The Duncan Banner

August 25, 2013

Healing and hope can strengthen us all

Ed Darling
The Duncan Banner

DUNCAN — Residents of Duncan started their path back to normalcy Friday might when more than 300 people — men, women and children, black and white, young and old – assembled under a setting sun on the grassy playground of Plato Elementary to honor the life of Christopher Lane, to comfort each other and to reaffirm the strength and compassion of a good Oklahoma community.

The college baseball player from Australia, whose girlfriend Sarah Harper lives here, was fatally shot a week ago less than a half-mile from the school.

Those who gathered, stood among friends in the open field, brought lawn chairs for the 55-minute program, huddled under shade trees or sat on playground equipment.

They hugged, they cried and they shared.

They reached out to families most don’t even know.

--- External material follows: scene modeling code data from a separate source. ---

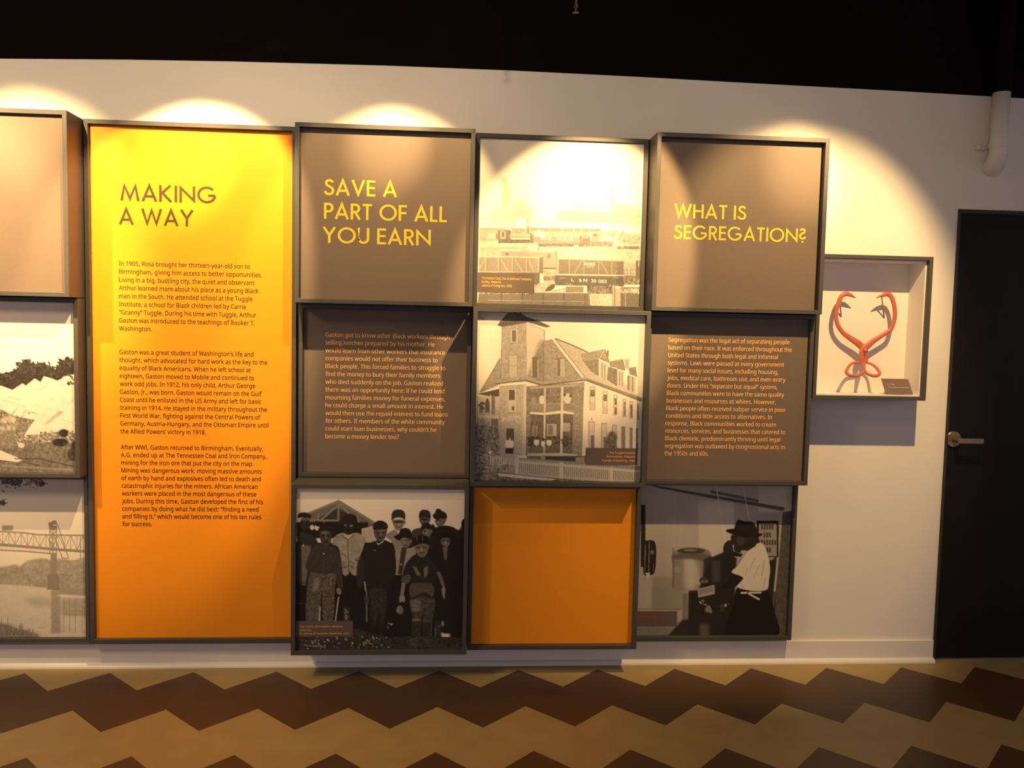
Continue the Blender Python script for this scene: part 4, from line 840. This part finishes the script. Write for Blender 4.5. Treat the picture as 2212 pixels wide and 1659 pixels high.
loopR = [(1.8532, -.052, 1.3999), (1.8768, -.06, 1.3943), (1.8893, -.08, 1.3807), (1.8925, -.11, 1.3571), (1.8724, -.125, 1.345), (1.8489, -.12, 1.3472), (1.8297, -.105, 1.3599), (1.8335, -.085, 1.3778), (1.8445, -.065, 1.3918)]
loopL = [(1.834, -.066, 1.3981), (1.8164, -.066, 1.3999), (1.7841, -.07, 1.3952), (1.7559, -.09, 1.3746), (1.7393, -.115, 1.3567), (1.749, -.13, 1.3452), (1.7814, -.13, 1.3437), (1.8119, -.115, 1.3559), (1.828, -.1, 1.3743), (1.8296, -.08, 1.3923)]
HW = [.0012, .0055, .009, .0105, .0105, .0098, .0098, .0100, .0102, .0105, .0125, .0155, .0150, .0130, .0110, .0085]
tg = empty('ice_tongs', (1.84, -.06, 1.34), 'orange painted iron tongs hung on pegs inside the wall case', 'tongs')
for arm, loop, nm in ((armL, loopR, 'arm'), (armR, loopL, 'arm')):
    pth = catmull(arm, 6)
    wid = np.interp(np.linspace(0, len(arm) - 1, len(pth)), range(len(arm)), HW)
    v, f = sweep(pth, wid, [min(.0062, w * .9) for w in wid], (0, 1, 0), seg=14)
    ao = mesh_obj('arm', v, f, M['tong'], tg, smooth=True)
    lp = catmull(loop, 7, True); k = np.linspace(0, 2 * math.pi, len(lp), endpoint=False)
    rr = [.0052 + .0026 * (.5 - .5 * math.cos(t)) for t in k]
    v, f = sweep(lp, rr, rr, (.1, .8, .6), True, 12); mesh_obj('handle_ring', v, f, M['tong'], ao, smooth=True)
v, f = lathe((1.8395, 0, 1.4560), [(.0, -.045), (.0095, -.045), (.0095, -.073), (.0085, -.077), (.005, -.0795), (0, -.080)], 'y', 20); mesh_obj('pivot_bolt', v, f, M['tong'], tg, smooth=True)

bl, br_, tl, tr_ = (1.919, -.125, 1.2640), (2.0439, -.125, 1.2640), (1.9145, -.088, 1.3287), (2.039, -.088, 1.3287)
pl = empty('placard', (1.98, -.11, 1.2640), 'small brown placard leaning in the lower corner of the wall case', 'placard')
bk = (.0, .004, .002)
V = [bl, br_, tr_, tl] + [tuple(np.array(p) + np.array(bk)) for p in (bl, br_, tr_, tl)]
mesh_obj('card', V, [(0, 1, 2, 3), (4, 7, 6, 5), (0, 4, 5, 1), (1, 5, 6, 2), (2, 6, 7, 3), (3, 7, 4, 0)], M['placard'], pl)
V = [(1.95, -.1185, 1.2640), (2.01, -.1185, 1.2640), (2.01, -.045, 1.2640), (1.95, -.045, 1.2640), (1.95, -.0875, 1.318), (2.01, -.0875, 1.318)]
mesh_obj('easel_back', V, [(0, 3, 2, 1), (0, 1, 5, 4), (3, 4, 5, 2), (0, 4, 3), (1, 2, 5)], M['white'], pl)
o = text_mesh('placard_text', [('Ice Tongs', 0, 0, 'l', .034), ('On Loan from the A.G. Gaston Family', .002, -.0150, 'l', .094)], 0, M['pale'], None, .0042, .8)
o.parent = pl
ux = Vector((1, 0, 0)); uy = (Vector(tl) - Vector(bl)); uy.x = 0; uy.normalize()
nrm = ux.cross(uy); org = Vector(bl) + uy * .047 + Vector((.0165, 0, 0)) - Vector((1.98, -.11, 1.2640)) + nrm * (.0006 if nrm.y < 0 else -.0006)
for vv in o.data.vertices:
    p = vv.co.copy(); vv.co = org + ux * p.x + uy * p.z

# ------------------------------------------------------------------ pipe, sprinkler
pp = empty('drain_pipe', (2.413, -.056, 2.26), 'white painted pipe elbowing into the wall above the dark door', 'pipe')
pr_, px_, py_ = .0365, 2.413, -.056
pth = [np.array((px_, py_, 2.606)), np.array((px_, py_, 2.36))]
for k in range(1, 10):
    t = math.radians(k * 10); pth.append(np.array((px_, py_ + .075 * (1 - math.cos(t)), 2.36 - .075 * math.sin(t))))
v, f = sweep(pth, pr_, pr_, (1, 0, 0), seg=28); mesh_obj('pipe_run', v, f, M['pvc'], pp, smooth=True)
v, f = sweep([np.array((px_, py_, 2.6065)), np.array((px_, py_, 3.299))], pr_, pr_, (1, 0, 0), seg=28); tag(mesh_obj('upper_pipe', v, f, M['black'], pp, smooth=True), 'black painted upper length of the pipe')
v, f = join(lathe((px_, py_, 2.376), [(pr_ + .0005, -.011), (pr_ + .0035, -.011), (pr_ + .0035, .011), (pr_ + .0005, .011)], 'z', 32),
            box(px_ - .075, px_ - .030, -.012, -.001, 2.365, 2.387), box(px_ + .030, px_ + .075, -.012, -.001, 2.365, 2.387),
            lathe((px_ - .062, 0, 2.376), [(0, -.002), (.0095, -.002), (.0095, -.016), (.006, -.019), (0, -.020)], 'y', 16), lathe((px_ + .062, 0, 2.376), [(0, -.002), (.0095, -.002), (.0095, -.016), (.006, -.019), (0, -.020)], 'y', 16))
mesh_obj('pipe_clamp', v, f, M['pvc'], pp)
sp = empty('sprinkler_head', (.442, -.5, 2.70), 'small dull brass pendant fitting hanging against the black upper wall', 'sprinkler')
v, f = lathe((.442, -.5, 0), [(.0, 3.30), (.006, 3.30), (.006, 2.735), (.0085, 2.733), (.0085, 2.722), (.004, 2.720), (.004, 2.706), (.0, 2.706)], 'z', 18); mesh_obj('drop_pipe', v, f, M['brass'], sp, smooth=False)
v, f = lathe((.442, -.5, 0), [(.0, 2.7055), (.011, 2.7055), (.0125, 2.7035), (.0, 2.7025)], 'z', 24); mesh_obj('deflector', v, f, M['brass'], sp)
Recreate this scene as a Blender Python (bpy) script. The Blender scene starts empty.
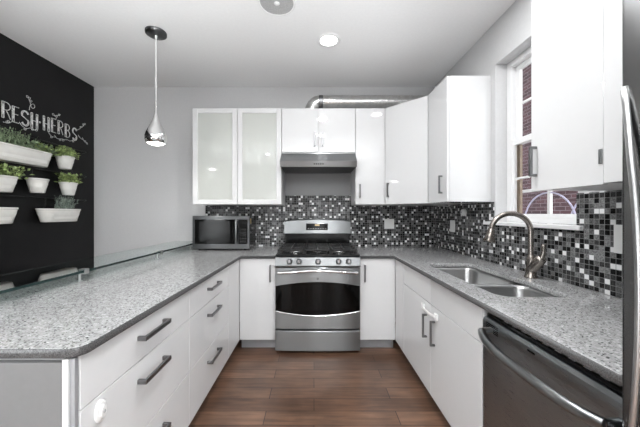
import bpy, bmesh, math, random
from mathutils import Vector, Matrix
PI = math.pi
SC = bpy.context.scene
COL = SC.collection

# ------------------------------------------------------------------ camera
cam_d = bpy.data.cameras.new('camera')
cam = bpy.data.objects.new('camera', cam_d)
COL.objects.link(cam)
cam.location = (0, 0, 1.30)
cam.rotation_euler = (PI / 2, 0, 0)
cam_d.sensor_width = 36
cam_d.lens = 285 / 640 * 36
cam_d.shift_x = 6 / 640
cam_d.clip_start = 0.02
SC.camera = cam

# ------------------------------------------------------------------ world / exposure
w = bpy.data.worlds.new('world')
SC.world = w
w.use_nodes = True
bg = w.node_tree.nodes['Background']
bg.inputs[0].default_value = (0.96, 0.98, 1.0, 1)
bg.inputs[1].default_value = 1.7
SC.view_settings.view_transform = 'Standard'
SC.view_settings.look = 'None'
SC.view_settings.gamma = 1
SC.view_settings.exposure = 0.68
DOWN_W = 14.0       # watts of one recessed downlight
ROOM_W = 6.0       # watts of the downlights of the living area behind
PEND_W = 2.0
SIDE_W = 34.0        # added side fill lamps behind the camera
UP_W = 55.0          # added uplights behind the camera, brightening the ceiling
REAR_FILL_W = 5.0         # one added fill lamp by the closed rear wall

def area(name, loc, rot, sx, sy, watts, color=(1, 1, 1), spread=PI):
    ld = bpy.data.lights.new(name, 'AREA'); ld.shape = 'RECTANGLE'; ld.size = sx; ld.size_y = sy
    ld.energy = watts; ld.color = color; ld.spread = spread
    o = bpy.data.objects.new(name, ld); COL.objects.link(o)
    o.location = loc; o.rotation_euler = rot
    return o
for _x in (-1.4, 0.15, 1.05):
    area('rear_fill', (_x, -3.15, 1.02), (PI / 2, 0, 0), 0.36, 1.9, REAR_FILL_W, (0.95, 0.98, 1.0))  # added fill, standing in for unseen rear windows; the wall has no openings
area('left_side_fill', (-2.6, -1.5, 0.75), (0, -PI / 2, 0), 1.2, 1.6, SIDE_W * 0.75, (0.95, 0.98, 1.0))  # added fill for the right run fronts; no window on this wall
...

They sang together hymns, listened to scripture, held hands in prayer, reflected in silence, talked about the senselessness of it all and heard messages of healing and hope for the Lane and Harper families and for the community.

It was a solemn, respectful, reverent and even eloquent occasion.

It was a reflection of the community we call home, of caring, concerned people startled by the recent events but anxious to help, to comfort and to support.

That many lingered on the school grounds after the formal ceremonies ended to extend conversations or simply visit did not seem surprising. Nor did that several walked or drove the short distance to the nearby makeshift memorial to see and feel humanized messages symbolized by bats, balls, American and Australian flags, signs, flowers, jerseys, crosses and candles.

Christopher Lane, one speaker said, was not from here, but he is now, and forever, one of us.